Yes, Donald Trump can fire Robert Mueller. Here’s how he can do it.

Impact

Can President Donald Trump fire Robert Mueller? It’s a question that’s hovered over Mueller since May, when he was appointed special counsel to investigate possible ties between members of Trump’s election campaign team and the Russian government.

While Trump has called the investigation a “witch hunt,” the White House has maintained that the president won’t fire Mueller, even though he has the right to do so.

But the New York Times reported that the White House is investigating Mueller and his team in an effort to build a case to fire Mueller or force some of his aides to recuse themselves.

So, can Trump fire the special prosecutor who was appointed to investigate him and his campaign’s connections to Russia? The short answer is yes, but it would be difficult.

The rules governing the hiring and firing of special counsels were drafted in 1999, near the end of former President Bill Clinton’s second term in office. They make clear that only the attorney general can remove the special counsel from office.

Since Attorney General Jeff Sessions recused himself from the Russia investigation in March, the acting attorney general for the purposes of the investigation is Rod Rosenstein.

Rosenstein, then, is the only person who could fire Mueller — and he’s defended that interpretation of the regulations: “The chain of command for the special counsel is only directly to the attorney general — and in this case, the acting attorney general,” Rosenstein said before a Senate subcommittee in June.

But the regulations say he can only do so for “good cause,” which explains why Trump’s team is reportedly looking for dirt on Mueller. If he can find a way to show that Mueller is unfit to be special counsel, Trump can legally demand that Rosenstein fire Mueller, and Rosenstein would have no reason to refuse.

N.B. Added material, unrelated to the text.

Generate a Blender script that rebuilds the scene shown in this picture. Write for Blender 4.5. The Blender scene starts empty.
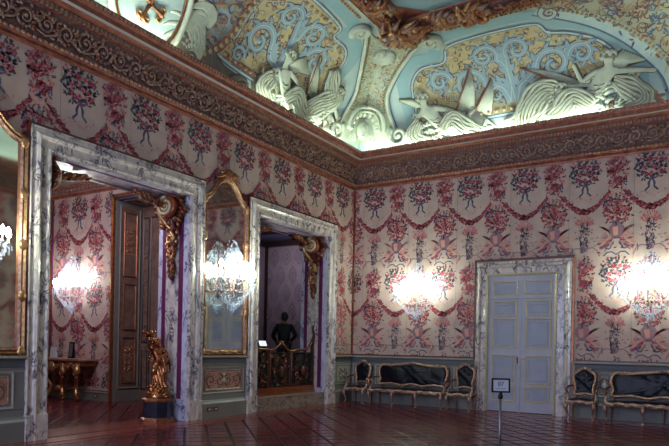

But if Trump can’t find a good reason to fire Mueller, things become much more complicated for him.

Without cause, Trump can still demand Rosenstein fire Mueller, but Rosenstein has said he would refuse such an order. “The regulation provides that a special counsel may be removed only for good cause, and so it doesn’t matter who gives me an order, what that order is; if there isn’t good cause, I would not fire the special counsel,” Rosenstein testified during the June Senate subcommittee hearing.

Trump, then, would have to fire Rosenstein, in which case Associate Attorney General Rachel Brand would become acting attorney general for the Russia investigation. Trump would then have to ask Brand to fire Mueller. If she refused, Trump would have to fire Brand and all subsequent interim replacements until he found someone willing to can Mueller. Such an event would echo the notorious 1973 “Saturday Night Massacre” in which former President Richard Nixon fired the special prosecutor who was investigating the Watergate break-in after his attorney general and deputy attorney general refused to do so and resigned.

But if Trump couldn’t find anyone in the Justice Department willing to fire Mueller, he still has one additional option to rid himself of the special counsel. In May, Neal Katyal, a Georgetown law professor and former acting solicitor general who helped draft the special counsel regulations in the 1990s, wrote in the Washington Post that Trump could simply order the regulations rescinded — since they’re merely regulations and not laws. Trump would not have to ask Congress for permission to change them, in which case, he could fire Mueller himself.

Of course, any of the above moves would have political repercussions. Both Republicans and Democrats have warned Trump that firing Mueller could mean his impeachment, and firing the special counsel tasked with investigating his campaign’s ties to Russia would do nothing to squash talk that Trump and his associates could have colluded with the Kremlin to win the election.